# What to do:
Leaving the pictures out, print the lines from the first line of the listing through the line containing "return tuple((x /", exactly as they read, and no others.

# Dataset section:
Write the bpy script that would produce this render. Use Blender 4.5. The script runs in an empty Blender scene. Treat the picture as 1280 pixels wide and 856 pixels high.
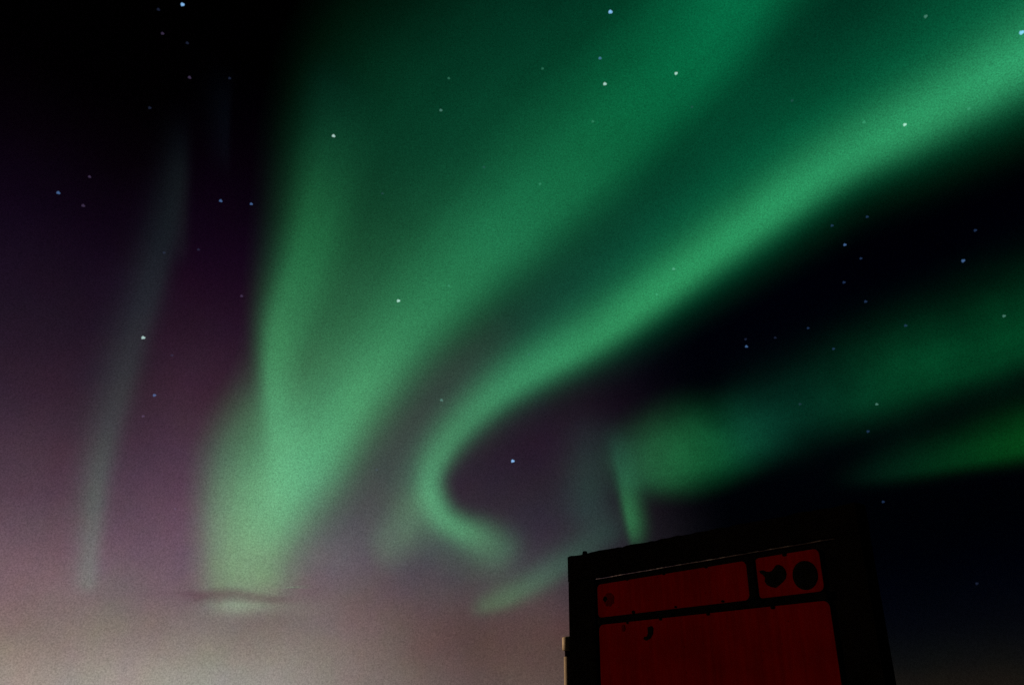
import bpy, bmesh, math, random
from mathutils import Vector, Matrix

random.seed(7)
scene = bpy.context.scene
COL = scene.collection

# ------------------------------------------------------------------ camera
EYE = Vector((0.0, 0.0, 1.6))
right = Vector((0.99992743, -0.00505658, 0.01093476)).normalized()
fwd_el = math.radians(24.8173)
cam_data = bpy.data.cameras.new("camera")
cam = bpy.data.objects.new("camera", cam_data)
COL.objects.link(cam)
fwd = Vector((0, math.cos(fwd_el), math.sin(fwd_el)))
right = (right - fwd * right.dot(fwd)).normalized()
upv = right.cross(fwd)
cam.matrix_world = Matrix(((right.x, upv.x, -fwd.x, EYE.x), (right.y, upv.y, -fwd.y, EYE.y),
                           (right.z, upv.z, -fwd.z, EYE.z), (0, 0, 0, 1)))
cam_data.sensor_width = 36
cam_data.lens = 998 / 1280 * 36
cam_data.clip_start = 0.05
cam_data.clip_end = 40000
scene.camera = cam

# ------------------------------------------------------------------ exposure
vs = scene.view_settings
vs.view_transform = 'Standard'
vs.look = 'None'
vs.exposure = 0
vs.gamma = 1
vs.use_curve_mapping = False
scene.render.dither_intensity = 2.0
scene.cycles.transparent_max_bounces = 40
scene.cycles.max_bounces = 6


def lin(c):
    """sRGB 0..255 to linear."""
    return tuple((x / 255 / 12.92) if x <= 10.31 else ((x / 255 + 0.055) / 1.055) ** 2.4 for x in c)


# ------------------------------------------------------------------ node helpers
class N:
    """A small wrapper that turns arithmetic into math nodes."""
    def __init__(self, tree, sock):
        self.t, self.s = tree, sock

    def _m(self, op, *args):
        n = self.t.nodes.new('ShaderNodeMath')
        n.operation = op
        for i, a in enumerate((self,) + args):
            if isinstance(a, N):
                self.t.links.new(a.s, n.inputs[i])
            else:
                n.inputs[i].default_value = a
        return N(self.t, n.outputs[0])

    def __add__(self, o): return self._m('ADD', o)
    def __sub__(self, o): return self._m('SUBTRACT', o)
    def __mul__(self, o): return self._m('MULTIPLY', o)
    def __truediv__(self, o): return self._m('DIVIDE', o)
    def pow(self, o): return self._m('POWER', o)
    def abs(self): return self._m('ABSOLUTE')
    def exp(self): return self._m('EXPONENT')
    def max(self, o): return self._m('MAXIMUM', o)

    def range(self, a, b, c=0.0, d=1.0, smooth=False):
        n = self.t.nodes.new('ShaderNodeMapRange')
        n.interpolation_type = 'SMOOTHSTEP' if smooth else 'LINEAR'
        n.clamp = True
        self.t.links.new(self.s, n.inputs['Value'])
        for k, v in (('From Min', a), ('From Max', b), ('To Min', c), ('To Max', d)):
            n.inputs[k].default_value = v
        return N(self.t, n.outputs['Result'])

    def ramp(self, stops, interp='B_SPLINE'):
        n = self.t.nodes.new('ShaderNodeValToRGB')
        cr = n.color_ramp
        cr.interpolation = interp
        stops = sorted(stops, key=lambda q: q[0])
        while len(cr.elements) < len(stops):
            cr.elements.new(0.5)
        for e, (p, c) in zip(cr.elements, stops):
            e.position = min(max(p, 0), 1)
        for e, (p, c) in zip(cr.elements, stops):
            e.color = (*c, 1)
        self.t.links.new(self.s, n.inputs[0])
        return n.outputs['Color']


def vmix(t, fac, a, b):
    n = t.nodes.new('ShaderNodeMix')
    n.data_type = 'RGBA'
    n.clamp_factor = True
    t.links.new(fac.s, n.inputs[0])
    t.links.new(a, n.inputs[6])
    t.links.new(b, n.inputs[7])
    return n.outputs[2]


def vscale(t, col, f):
    n = t.nodes.new('ShaderNodeVectorMath')
    n.operation = 'SCALE'
    t.links.new(col, n.inputs[0])
    if isinstance(f, N):
        t.links.new(f.s, n.inputs['Scale'])
    else:
        n.inputs['Scale'].default_value = f
    return n.outputs[0]


def vop(t, op, a, b):
    n = t.nodes.new('ShaderNodeVectorMath')
    n.operation = op
    t.links.new(a, n.inputs[0])
    t.links.new(b, n.inputs[1])
    return n.outputs[0]


def noise(t, vec, scale, detail=2.0, rough=0.5, colour=False):
    n = t.nodes.new('ShaderNodeTexNoise')
    t.links.new(vec, n.inputs['Vector'])
    n.inputs['Scale'].default_value = scale
    n.inputs['Detail'].default_value = detail
    n.inputs['Roughness'].default_value = rough
    return n.outputs['Color'] if colour else N(t, n.outputs[0])


# ------------------------------------------------------------------ world: night sky with the town glow low on the horizon
world = bpy.data.worlds.new("World")
scene.world = world
world.use_nodes = True
wt = world.node_tree
wt.nodes.clear()
tc = wt.nodes.new('ShaderNodeTexCoord')
sep = wt.nodes.new('ShaderNodeSeparateXYZ')
wt.links.new(tc.outputs['Generated'], sep.inputs[0])
dx, dy, dz = (N(wt, sep.outputs[i]) for i in range(3))
AZ = dx._m('ARCTAN2', dy) * (180 / math.pi)
EL = dz._m('ARCSINE') * (180 / math.pi)
wob = (noise(wt, tc.outputs['Generated'], 5.0, 2.0) - 0.5)
EL2 = EL + wob * 2.0
AZ2 = AZ + wob * 5.0


def elev(*rows):
    return [(e / 60.0, lin(c)) for e, c in rows]


EN = EL2 / 60.0
SKY_W, SKY_NW, SKY_N, SKY_E = (
    ((1.1, (152, 141, 131)), (2.6, (142, 127, 118)), (4.3, (126, 109, 103)), (6.1, (120, 100, 104)), (7.9, (112, 90, 98)), (9.7, (96, 75, 86)), (11.5, (82, 62, 75)), (15.3, (58, 41, 56)), (19.0, (42, 28, 42)), (22.8, (30, 18, 33)), (26.6, (20, 10, 25)), (29.3, (13, 4, 18)), (32.9, (5, 1, 6)), (37.3, (0, 0, 0))),
    ((1.3, (154, 150, 141)), (2.9, (143, 131, 123)), (4.7, (126, 114, 110)), (6.6, (115, 98, 101)), (8.6, (108, 86, 102)), (11.5, (92, 69, 86)), (14.5, (75, 54, 70)), (17.6, (62, 42, 56)), (20.7, (50, 30, 45)), (23.8, (36, 19, 36)), (26.8, (26, 10, 28)), (29.9, (16, 4, 20)), (33.9, (7, 1, 9)), (37.7, (1, 0, 3)), (41.4, (0, 0, 0))),
    ((1.6, (95, 80, 76)), (4.4, (90, 66, 63)), (6.4, (85, 68, 68)), (8.5, (68, 62, 70)), (10.6, (56, 51, 62)), (13.9, (42, 34, 46)), (17.3, (38, 25, 40)), (20.7, (30, 21, 33)), (24.7, (14, 14, 22)), (28.7, (8, 12, 16)), (33.3, (4, 7, 10)), (37.7, (1, 3, 6)), (43.0, (0, 1, 2))),
    ((1.7, (25, 21, 17)), (2.9, (13, 14, 14)), (5.1, (3, 5, 11)), (7.9, (0, 1, 7)), (10.8, (0, 1, 3)), (13.7, (0, 1, 4)), (18.6, (1, 3, 7)), (23.7, (0, 1, 6)), (28.6, (0, 0, 5)), (33.5, (0, 0, 0))),
)
SKY_AZ = (-30.4, -23.1, -20.2, 0.2, 0.2, 15.7)
GRAIN = 1.25

# four compass directions, each with its own rise from the horizon
sky_w = EN.ramp(elev(*SKY_W))
sky_nw = EN.ramp(elev(*SKY_NW))
sky_n = EN.ramp(elev(*SKY_N))
sky_e = EN.ramp(elev(*SKY_E))
c1 = vmix(wt, AZ2.range(SKY_AZ[0], SKY_AZ[1], smooth=True), sky_w, sky_nw)
c2 = vmix(wt, AZ2.range(SKY_AZ[2], SKY_AZ[3], smooth=True), c1, sky_n)
c3 = vmix(wt, AZ2.range(SKY_AZ[4], SKY_AZ[5], smooth=True), c2, sky_e)
away = AZ.abs().range(72, 88, 1.0, 0.03, smooth=True)          # the glow dies out towards the dark side of the sky
c4 = vscale(wt, c3, away)
mott = noise(wt, tc.outputs['Generated'], 9.0, 3.0, 0.6) * 0.30 + 0.85
c5 = vscale(wt, c4, mott)
fine = noise(wt, tc.outputs['Generated'], 640.0, 1.0, 0.6) * (GRAIN * 0.72) + (1 - GRAIN * 0.36)
c6 = vscale(wt, c5, fine)
huev = noise(wt, tc.outputs['Generated'], 14.0, 3.0, 0.6, colour=True)          # patchy thin haze, slightly different hues
hmix = wt.nodes.new('ShaderNodeVectorMath'); hmix.operation = 'MULTIPLY_ADD'
wt.links.new(huev, hmix.inputs[0]); hmix.inputs[1].default_value = (0.30, 0.30, 0.30); hmix.inputs[2].default_value = (0.85, 0.85, 0.85)
c6 = vop(wt, 'MULTIPLY', c6, hmix.outputs[0])
bg = wt.nodes.new('ShaderNodeBackground')
wt.links.new(c6, bg.inputs['Color'])
bg.inputs['Strength'].default_value = 1.0
wo = wt.nodes.new('ShaderNodeOutputWorld')
wt.links.new(bg.outputs[0], wo.inputs['Surface'])

# ------------------------------------------------------------------ the one lamp: warm light from a lit town low on the left
sun_data = bpy.data.lights.new("sun", 'SUN')
sun_data.energy = 2.0
sun_data.angle = math.radians(3)
sun_data.color = (1.0, 0.60, 0.30)
sun = bpy.data.objects.new("sun", sun_data)
COL.objects.link(sun)
sa, se = math.radians(-58), math.radians(7)
sdir = Vector((math.sin(sa) * math.cos(se), math.cos(sa) * math.cos(se), math.sin(se)))
sun.rotation_euler = sdir.to_track_quat('Z', 'Y').to_euler()


# ------------------------------------------------------------------ object helpers
def tag(o, label=None, cat=None, group=None, kind=None):
    if label: o['label'] = label
    if cat: o['category'] = cat
    if group: o['group'] = group
    if kind: o['kind'] = kind
    return o


def mesh_obj(name, verts, faces, mat, parent=None, uvs=None, smooth=False):
    me = bpy.data.meshes.new(name)
    me.from_pydata([tuple(v) for v in verts], [], faces)
    if uvs:
        lay = me.uv_layers.new(name="UVMap")
        for lp in me.loops:
            lay.data[lp.index].uv = uvs[lp.vertex_index]
    if smooth:
        for p in me.polygons: p.use_smooth = True
    me.materials.append(mat)
    o = bpy.data.objects.new(name, me)
    COL.objects.link(o)
    if parent: o.parent = parent
    return o


def bm_obj(name, bm, mat, parent=None, smooth=False):
    bmesh.ops.recalc_face_normals(bm, faces=bm.faces)
    me = bpy.data.meshes.new(name)
    bm.to_mesh(me); bm.free()
    if smooth:
        for p in me.polygons: p.use_smooth = True
    me.materials.append(mat)
    o = bpy.data.objects.new(name, me)
    COL.objects.link(o)
    if parent: o.parent = parent
    return o


def empty(name, loc, rz=0.0):
    o = bpy.data.objects.new(name, None)
    o.location = loc; o.rotation_euler = (0, 0, rz)
    COL.objects.link(o)
    return o


def new_mat(name):
    m = bpy.data.materials.new(name)
    m.use_nodes = True
    t = m.node_tree
    t.nodes.clear()
    out = t.nodes.new('ShaderNodeOutputMaterial')
    return m, t, out


def surface(name, base, rough=0.6, spec=0.3, metal=0.0, vary=0.25, scale=14.0, bump=0.15, bscale=60.0):
    m, t, out = new_mat(name)
    p = t.nodes.new('ShaderNodeBsdfPrincipled')
    tcn = t.nodes.new('ShaderNodeTexCoord')
    nz = noise(t, tcn.outputs['Object'], scale, 4.0, 0.6)
    col = nz.ramp([(0.3, tuple(c * (1 - vary) for c in base)), (0.7, tuple(c * (1 + vary) for c in base))], 'LINEAR')
    t.links.new(col, p.inputs['Base Color'])
    r = nz.range(0.3, 0.7, max(rough - 0.1, 0.02), min(rough + 0.1, 1))
    t.links.new(r.s, p.inputs['Roughness'])
    p.inputs['Metallic'].default_value = metal
    p.inputs['Specular IOR Level'].default_value = spec
    b = t.nodes.new('ShaderNodeBump')
    b.inputs['Strength'].default_value = bump
    b.inputs['Distance'].default_value = 0.004
    t.links.new(noise(t, tcn.outputs['Object'], bscale, 3.0).s, b.inputs['Height'])
    t.links.new(b.outputs[0], p.inputs['Normal'])
    t.links.new(p.outputs[0], out.inputs['Surface'])
    return m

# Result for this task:
Write the bpy script that would produce this render. Use Blender 4.5. The script runs in an empty Blender scene. Treat the picture as 1280 pixels wide and 856 pixels high.
import bpy, bmesh, math, random
from mathutils import Vector, Matrix

random.seed(7)
scene = bpy.context.scene
COL = scene.collection

# ------------------------------------------------------------------ camera
EYE = Vector((0.0, 0.0, 1.6))
right = Vector((0.99992743, -0.00505658, 0.01093476)).normalized()
fwd_el = math.radians(24.8173)
cam_data = bpy.data.cameras.new("camera")
cam = bpy.data.objects.new("camera", cam_data)
COL.objects.link(cam)
fwd = Vector((0, math.cos(fwd_el), math.sin(fwd_el)))
right = (right - fwd * right.dot(fwd)).normalized()
upv = right.cross(fwd)
cam.matrix_world = Matrix(((right.x, upv.x, -fwd.x, EYE.x), (right.y, upv.y, -fwd.y, EYE.y),
                           (right.z, upv.z, -fwd.z, EYE.z), (0, 0, 0, 1)))
cam_data.sensor_width = 36
cam_data.lens = 998 / 1280 * 36
cam_data.clip_start = 0.05
cam_data.clip_end = 40000
scene.camera = cam

# ------------------------------------------------------------------ exposure
vs = scene.view_settings
vs.view_transform = 'Standard'
vs.look = 'None'
vs.exposure = 0
vs.gamma = 1
vs.use_curve_mapping = False
scene.render.dither_intensity = 2.0
scene.cycles.transparent_max_bounces = 40
scene.cycles.max_bounces = 6


def lin(c):
    """sRGB 0..255 to linear."""
    return tuple((x / 255 / 12.92) if x <= 10.31 else ((x / 255 + 0.055) / 1.055) ** 2.4 for x in c)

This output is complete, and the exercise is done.